Stated goal> Skipping all pictures, set down the lines of the listing from the first through the one with "PI = math.pi".

Data excerpt>
★ ★ ★

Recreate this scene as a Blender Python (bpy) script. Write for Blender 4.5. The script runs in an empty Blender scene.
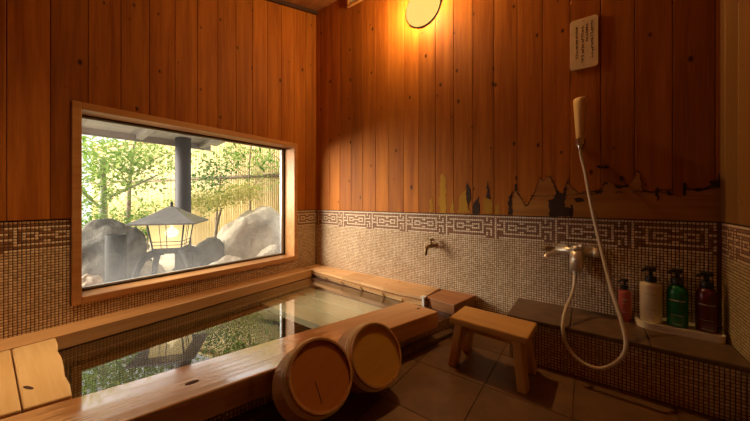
import bpy, bmesh, math, random
import numpy as np
from mathutils import Vector, Matrix, noise

C = bpy.context.scene.collection
SC = bpy.context.scene
R = math.radians
PI = math.pi

# ------------------------------------------------------------------ camera
cam_d = bpy.data.cameras.new('camera')
cam_d.sensor_width = 36.0
cam_d.lens = 36.0 * 288.0 / 750.0
cam_d.shift_y = -11.0 / 750.0
cam_d.clip_start = 0.02
cam = bpy.data.objects.new('camera', cam_d)
C.objects.link(cam)
cam.location = (0.0, 0.0, 0.76)
cam.rotation_euler = (R(90), 0, R(36.3))
SC.camera = cam

# ------------------------------------------------------------------ daylight
world = bpy.data.worlds.new('world')
SC.world = world
world.use_nodes = True
wn = world.node_tree
bgn = wn.nodes['Background']
bgn.inputs[0].default_value = (1.0, 0.97, 0.92, 1)
bgn.inputs[1].default_value = 1.7

sun_d = bpy.data.lights.new('sun', 'SUN')
sun_d.energy = 19.0
sun_d.angle = R(46)
sun_d.color = (1.0, 0.90, 0.74)
sun = bpy.data.objects.new('sun', sun_d)
C.objects.link(sun)
sun.rotation_euler = Vector((0.56, 0.80, -0.25)).to_track_quat('-Z', 'Y').to_euler()
sun.location = (-4, -4, 4)

# soft fill light added without a fixture to brighten the bath's near end
fill_d = bpy.data.lights.new('added_fill_light', 'AREA')
fill_d.shape = 'DISK'; fill_d.size = 0.3; fill_d.energy = 2.3; fill_d.spread = R(50); fill_d.color = (1.0, 0.72, 0.40)
fill_l = bpy.data.objects.new('added_fill_light', fill_d)
C.objects.link(fill_l)
fill_l.location = (-1.56, 0.06, 2.125)

# ------------------------------------------------------------------ exposure
SC.view_settings.view_transform = 'Standard'
SC.view_settings.look = 'None'
SC.view_settings.exposure = 0.0
SC.view_settings.gamma = 1.0
SC.view_settings.use_curve_mapping = False
SC.cycles.max_bounces = 10
SC.cycles.diffuse_bounces = 5
SC.cycles.transparent_max_bounces = 16
SC.cycles.caustics_reflective = False
SC.cycles.caustics_refractive = False
SC.cycles.sample_clamp_indirect = 4.0

# ------------------------------------------------------------------ materials
def new_mat(name):
    m = bpy.data.materials.new(name)
    m.use_nodes = True
    nt = m.node_tree
    for n in list(nt.nodes):
        nt.nodes.remove(n)
    out = nt.nodes.new('ShaderNodeOutputMaterial')
    return m, nt, out

class NT:
    """tiny helper around a node tree"""
    def __init__(s, nt): s.nt = nt
    def node(s, t, **kw):
        n = s.nt.nodes.new(t)
        for k, v in kw.items(): setattr(n, k, v)
        return n
    def link(s, a, b): s.nt.links.new(a, b)
    def put(s, sock, v):
        if hasattr(v, 'is_output') or isinstance(v, bpy.types.NodeSocket): s.link(v, sock)
        elif isinstance(v, (tuple, list)) and len(v) == 3 and sock.type == 'RGBA': sock.default_value = (*v, 1)
        else: sock.default_value = v
    def math(s, op, a, b=0.0, c=None):
        n = s.node('ShaderNodeMath', operation=op)
        s.put(n.inputs[0], a); s.put(n.inputs[1], b)
        if c is not None: s.put(n.inputs[2], c)
        return n.outputs[0]
    def mix(s, f, a, b, blend='MIX'):
        n = s.node('ShaderNodeMix', data_type='RGBA', blend_type=blend)
        s.put(n.inputs[0], f); s.put(n.inputs[6], a); s.put(n.inputs[7], b)
        return n.outputs[2]
    def ramp(s, f, p0, p1, c0=(0, 0, 0), c1=(1, 1, 1)):
        n = s.node('ShaderNodeValToRGB')
        e = n.color_ramp.elements
        e[0].position = p0; e[1].position = p1
        e[0].color = (*c0, 1); e[1].color = (*c1, 1)
        s.put(n.inputs[0], f)
        return n.outputs[0]
    def coords(s, scale=(1, 1, 1), loc=(0, 0, 0)):
        t = s.node('ShaderNodeTexCoord')
        m = s.node('ShaderNodeMapping')
        m.inputs['Scale'].default_value = scale
        m.inputs['Location'].default_value = loc
        s.link(t.outputs['Object'], m.inputs[0])
        return m.outputs[0]
    def noise(s, vec, scale=5.0, detail=3.0, rough=0.5):
        n = s.node('ShaderNodeTexNoise')
        s.put(n.inputs['Vector'], vec)
        n.inputs['Scale'].default_value = scale
        n.inputs['Detail'].default_value = detail
        n.inputs['Roughness'].default_value = rough
        return n.outputs[0]
    def bump(s, h, strength=0.3, dist=0.01):
        n = s.node('ShaderNodeBump')
        n.inputs['Strength'].default_value = strength
        n.inputs['Distance'].default_value = dist
        s.put(n.inputs['Height'], h)
        return n.outputs[0]
    def island(s):
        return s.node('ShaderNodeNewGeometry').outputs['Random Per Island']
    def pbsdf(s, out, col, rough=0.5, metal=0.0, normal=None, spec=0.5, **kw):
        b = s.node('ShaderNodeBsdfPrincipled')
        s.put(b.inputs['Base Color'], col)
        s.put(b.inputs['Roughness'], rough)
        s.put(b.inputs['Metallic'], metal)
        s.put(b.inputs['Specular IOR Level'], spec)
        if normal is not None: s.put(b.inputs['Normal'], normal)
        for k, v in kw.items(): s.put(b.inputs[k], v)
        s.link(b.outputs[0], out.inputs[0])
        return b

def plain(name, col, rough=0.5, metal=0.0, var=0.12, scale=20, spec=0.5, bump=0.05):
    m, nt, out = new_mat(name); k = NT(nt)
    n = k.noise(k.coords(), scale, 4)
    lo = tuple(c * (1 - var) for c in col); hi = tuple(min(1, c * (1 + var)) for c in col)
    k.pbsdf(out, k.ramp(n, 0.3, 0.7, lo, hi), rough, metal, k.bump(n, bump, 0.004), spec)
    return m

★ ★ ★

Output of the exercise>
Recreate this scene as a Blender Python (bpy) script. Write for Blender 4.5. The script runs in an empty Blender scene.
import bpy, bmesh, math, random
import numpy as np
from mathutils import Vector, Matrix, noise

C = bpy.context.scene.collection
SC = bpy.context.scene
R = math.radians
PI = math.pi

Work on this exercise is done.